▶ _RAW DATA_:
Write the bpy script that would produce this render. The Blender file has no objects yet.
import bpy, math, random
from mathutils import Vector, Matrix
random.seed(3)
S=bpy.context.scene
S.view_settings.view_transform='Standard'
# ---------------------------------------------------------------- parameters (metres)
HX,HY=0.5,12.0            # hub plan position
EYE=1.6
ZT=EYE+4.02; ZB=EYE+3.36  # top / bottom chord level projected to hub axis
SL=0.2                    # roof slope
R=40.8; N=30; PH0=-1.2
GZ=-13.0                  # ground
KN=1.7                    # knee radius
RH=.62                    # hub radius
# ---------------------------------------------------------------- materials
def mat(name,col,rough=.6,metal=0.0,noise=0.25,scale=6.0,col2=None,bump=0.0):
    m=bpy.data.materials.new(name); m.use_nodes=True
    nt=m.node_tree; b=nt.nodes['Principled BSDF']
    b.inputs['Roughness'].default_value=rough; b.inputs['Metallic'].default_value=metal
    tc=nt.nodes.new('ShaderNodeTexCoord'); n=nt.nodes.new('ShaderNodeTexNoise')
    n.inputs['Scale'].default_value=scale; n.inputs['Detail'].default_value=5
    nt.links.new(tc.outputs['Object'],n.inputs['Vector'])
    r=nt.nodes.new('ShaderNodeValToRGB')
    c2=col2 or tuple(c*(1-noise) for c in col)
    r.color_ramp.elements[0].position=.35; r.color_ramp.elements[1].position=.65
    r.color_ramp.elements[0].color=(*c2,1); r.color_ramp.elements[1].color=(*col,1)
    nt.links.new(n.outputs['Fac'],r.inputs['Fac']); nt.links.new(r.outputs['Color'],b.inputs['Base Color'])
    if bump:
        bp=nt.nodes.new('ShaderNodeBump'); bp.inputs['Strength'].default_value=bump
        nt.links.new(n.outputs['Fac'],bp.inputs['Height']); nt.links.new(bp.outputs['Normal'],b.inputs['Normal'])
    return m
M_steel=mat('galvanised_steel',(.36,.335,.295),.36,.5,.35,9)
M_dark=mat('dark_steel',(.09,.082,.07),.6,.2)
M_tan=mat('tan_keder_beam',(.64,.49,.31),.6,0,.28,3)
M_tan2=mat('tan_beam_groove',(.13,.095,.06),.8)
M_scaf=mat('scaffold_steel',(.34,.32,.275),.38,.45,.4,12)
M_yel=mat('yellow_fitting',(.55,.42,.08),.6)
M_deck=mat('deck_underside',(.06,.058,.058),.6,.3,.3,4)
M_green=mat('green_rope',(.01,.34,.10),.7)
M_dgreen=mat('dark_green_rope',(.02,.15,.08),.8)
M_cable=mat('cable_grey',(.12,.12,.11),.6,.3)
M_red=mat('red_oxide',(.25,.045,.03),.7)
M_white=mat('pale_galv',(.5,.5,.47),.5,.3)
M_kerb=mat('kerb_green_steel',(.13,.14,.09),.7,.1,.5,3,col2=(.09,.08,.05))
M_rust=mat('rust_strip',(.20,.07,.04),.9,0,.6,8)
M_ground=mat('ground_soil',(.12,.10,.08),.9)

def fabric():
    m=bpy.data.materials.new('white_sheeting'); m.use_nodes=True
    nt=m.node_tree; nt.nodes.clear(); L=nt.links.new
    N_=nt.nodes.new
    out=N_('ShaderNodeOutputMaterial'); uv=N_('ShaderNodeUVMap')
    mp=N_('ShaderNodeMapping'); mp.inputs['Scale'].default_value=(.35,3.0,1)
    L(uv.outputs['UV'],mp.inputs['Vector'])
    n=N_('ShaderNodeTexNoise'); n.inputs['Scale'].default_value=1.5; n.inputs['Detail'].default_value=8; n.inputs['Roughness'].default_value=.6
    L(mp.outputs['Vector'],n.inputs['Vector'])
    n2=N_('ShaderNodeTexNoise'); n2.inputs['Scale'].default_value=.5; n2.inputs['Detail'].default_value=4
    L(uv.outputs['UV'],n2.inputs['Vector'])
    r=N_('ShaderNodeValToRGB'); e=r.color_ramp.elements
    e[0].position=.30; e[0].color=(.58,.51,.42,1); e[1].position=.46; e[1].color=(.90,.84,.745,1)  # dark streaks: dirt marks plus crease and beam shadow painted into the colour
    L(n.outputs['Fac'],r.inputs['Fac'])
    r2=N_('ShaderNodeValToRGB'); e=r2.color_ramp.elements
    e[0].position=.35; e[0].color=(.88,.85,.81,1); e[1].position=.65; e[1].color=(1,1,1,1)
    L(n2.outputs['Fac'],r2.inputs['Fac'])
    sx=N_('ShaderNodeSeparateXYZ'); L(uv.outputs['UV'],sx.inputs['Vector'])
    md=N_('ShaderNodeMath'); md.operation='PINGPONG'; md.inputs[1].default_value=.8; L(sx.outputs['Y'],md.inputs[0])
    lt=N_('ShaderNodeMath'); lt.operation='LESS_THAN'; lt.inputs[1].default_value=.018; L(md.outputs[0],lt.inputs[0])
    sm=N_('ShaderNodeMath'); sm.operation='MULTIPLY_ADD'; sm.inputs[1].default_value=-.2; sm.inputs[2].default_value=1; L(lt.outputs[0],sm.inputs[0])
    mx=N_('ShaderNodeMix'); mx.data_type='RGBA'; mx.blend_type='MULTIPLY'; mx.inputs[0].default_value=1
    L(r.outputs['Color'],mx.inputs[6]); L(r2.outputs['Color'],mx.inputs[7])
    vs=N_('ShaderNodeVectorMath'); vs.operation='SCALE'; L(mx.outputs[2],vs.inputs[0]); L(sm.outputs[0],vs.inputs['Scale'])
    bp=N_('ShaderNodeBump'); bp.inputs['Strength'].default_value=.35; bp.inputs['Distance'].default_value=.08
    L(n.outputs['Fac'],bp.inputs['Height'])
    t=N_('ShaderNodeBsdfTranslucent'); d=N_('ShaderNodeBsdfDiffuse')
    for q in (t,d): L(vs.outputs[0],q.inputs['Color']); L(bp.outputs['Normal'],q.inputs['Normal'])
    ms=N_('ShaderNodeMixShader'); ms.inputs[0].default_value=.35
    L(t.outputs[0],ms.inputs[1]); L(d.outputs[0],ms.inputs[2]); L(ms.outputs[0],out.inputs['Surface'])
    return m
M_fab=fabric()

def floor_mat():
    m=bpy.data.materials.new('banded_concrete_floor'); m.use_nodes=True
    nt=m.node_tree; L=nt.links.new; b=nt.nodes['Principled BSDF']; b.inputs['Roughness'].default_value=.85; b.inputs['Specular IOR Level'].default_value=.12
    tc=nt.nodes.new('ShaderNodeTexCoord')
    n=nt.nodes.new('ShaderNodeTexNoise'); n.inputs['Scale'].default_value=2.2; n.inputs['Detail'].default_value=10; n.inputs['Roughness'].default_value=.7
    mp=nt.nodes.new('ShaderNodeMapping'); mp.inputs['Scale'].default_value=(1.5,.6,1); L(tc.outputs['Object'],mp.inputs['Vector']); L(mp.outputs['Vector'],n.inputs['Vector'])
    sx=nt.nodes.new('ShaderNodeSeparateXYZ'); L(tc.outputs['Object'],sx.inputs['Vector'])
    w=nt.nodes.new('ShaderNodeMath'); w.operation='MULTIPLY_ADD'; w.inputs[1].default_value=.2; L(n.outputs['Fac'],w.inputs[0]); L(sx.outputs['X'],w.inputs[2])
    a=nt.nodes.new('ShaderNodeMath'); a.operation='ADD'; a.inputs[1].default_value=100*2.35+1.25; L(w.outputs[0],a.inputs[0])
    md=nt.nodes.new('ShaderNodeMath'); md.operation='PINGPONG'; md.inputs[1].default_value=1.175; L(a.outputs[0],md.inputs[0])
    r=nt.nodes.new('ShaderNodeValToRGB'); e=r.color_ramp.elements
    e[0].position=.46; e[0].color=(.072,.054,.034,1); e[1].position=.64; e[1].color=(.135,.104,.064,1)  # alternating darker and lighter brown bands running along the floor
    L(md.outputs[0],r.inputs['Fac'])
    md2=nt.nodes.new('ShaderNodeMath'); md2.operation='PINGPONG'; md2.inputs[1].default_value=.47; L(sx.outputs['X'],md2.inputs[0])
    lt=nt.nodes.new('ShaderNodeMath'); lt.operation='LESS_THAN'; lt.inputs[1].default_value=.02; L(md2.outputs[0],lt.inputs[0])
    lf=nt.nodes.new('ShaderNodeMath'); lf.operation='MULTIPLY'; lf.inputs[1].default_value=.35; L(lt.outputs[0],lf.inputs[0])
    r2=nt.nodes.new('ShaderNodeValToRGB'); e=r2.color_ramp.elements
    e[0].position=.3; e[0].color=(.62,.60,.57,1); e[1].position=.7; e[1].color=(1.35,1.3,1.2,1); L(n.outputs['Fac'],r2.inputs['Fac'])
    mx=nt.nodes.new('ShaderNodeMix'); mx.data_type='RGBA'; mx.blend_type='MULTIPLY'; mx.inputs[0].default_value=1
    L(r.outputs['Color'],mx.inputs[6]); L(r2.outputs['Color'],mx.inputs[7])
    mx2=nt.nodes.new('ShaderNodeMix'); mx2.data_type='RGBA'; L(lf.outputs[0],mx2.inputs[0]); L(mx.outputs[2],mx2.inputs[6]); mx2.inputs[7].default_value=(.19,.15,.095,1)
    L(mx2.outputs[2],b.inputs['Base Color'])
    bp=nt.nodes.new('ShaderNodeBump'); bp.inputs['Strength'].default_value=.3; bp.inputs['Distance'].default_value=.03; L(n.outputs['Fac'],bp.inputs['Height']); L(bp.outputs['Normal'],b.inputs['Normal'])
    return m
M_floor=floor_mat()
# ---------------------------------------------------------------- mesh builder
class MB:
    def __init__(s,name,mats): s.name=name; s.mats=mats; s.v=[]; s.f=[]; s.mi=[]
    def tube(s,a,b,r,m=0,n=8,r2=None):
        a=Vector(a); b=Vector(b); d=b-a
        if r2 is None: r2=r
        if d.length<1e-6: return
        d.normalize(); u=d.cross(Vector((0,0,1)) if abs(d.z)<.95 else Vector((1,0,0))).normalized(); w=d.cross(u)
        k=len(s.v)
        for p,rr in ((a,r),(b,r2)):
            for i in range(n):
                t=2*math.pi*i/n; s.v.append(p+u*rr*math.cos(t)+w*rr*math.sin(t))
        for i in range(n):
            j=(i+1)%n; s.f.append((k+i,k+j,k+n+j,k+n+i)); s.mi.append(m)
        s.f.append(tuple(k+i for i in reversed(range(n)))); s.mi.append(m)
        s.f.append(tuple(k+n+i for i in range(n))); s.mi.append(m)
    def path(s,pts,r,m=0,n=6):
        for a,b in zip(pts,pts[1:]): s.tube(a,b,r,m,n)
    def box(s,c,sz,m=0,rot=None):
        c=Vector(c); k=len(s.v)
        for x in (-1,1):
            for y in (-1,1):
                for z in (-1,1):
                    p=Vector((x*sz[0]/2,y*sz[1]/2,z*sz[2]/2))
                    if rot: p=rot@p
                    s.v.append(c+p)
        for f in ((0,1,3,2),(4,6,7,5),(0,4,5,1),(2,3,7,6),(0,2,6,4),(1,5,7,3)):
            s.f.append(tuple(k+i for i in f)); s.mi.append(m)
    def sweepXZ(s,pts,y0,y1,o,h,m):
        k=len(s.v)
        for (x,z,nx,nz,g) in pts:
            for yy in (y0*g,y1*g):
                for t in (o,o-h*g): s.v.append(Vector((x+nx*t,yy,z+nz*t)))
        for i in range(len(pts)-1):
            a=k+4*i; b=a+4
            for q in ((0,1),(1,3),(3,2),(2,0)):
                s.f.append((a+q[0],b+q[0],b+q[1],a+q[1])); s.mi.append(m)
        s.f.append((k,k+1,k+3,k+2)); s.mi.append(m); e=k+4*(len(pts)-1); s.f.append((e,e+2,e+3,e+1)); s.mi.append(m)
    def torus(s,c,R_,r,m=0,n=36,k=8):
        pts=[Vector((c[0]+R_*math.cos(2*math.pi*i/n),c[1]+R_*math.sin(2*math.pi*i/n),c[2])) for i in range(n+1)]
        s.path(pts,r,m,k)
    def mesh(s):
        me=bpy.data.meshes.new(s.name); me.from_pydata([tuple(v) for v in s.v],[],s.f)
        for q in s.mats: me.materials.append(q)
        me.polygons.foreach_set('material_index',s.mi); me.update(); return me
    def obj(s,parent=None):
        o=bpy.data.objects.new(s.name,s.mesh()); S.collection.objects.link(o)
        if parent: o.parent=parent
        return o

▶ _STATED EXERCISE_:
Each line in the listing above that contains "objects" should be copied.

▶ _RESULT OF THIS TASK_:
Write the bpy script that would produce this render. The Blender file has no objects yet.
        o=bpy.data.objects.new(s.name,s.mesh()); S.collection.objects.link(o)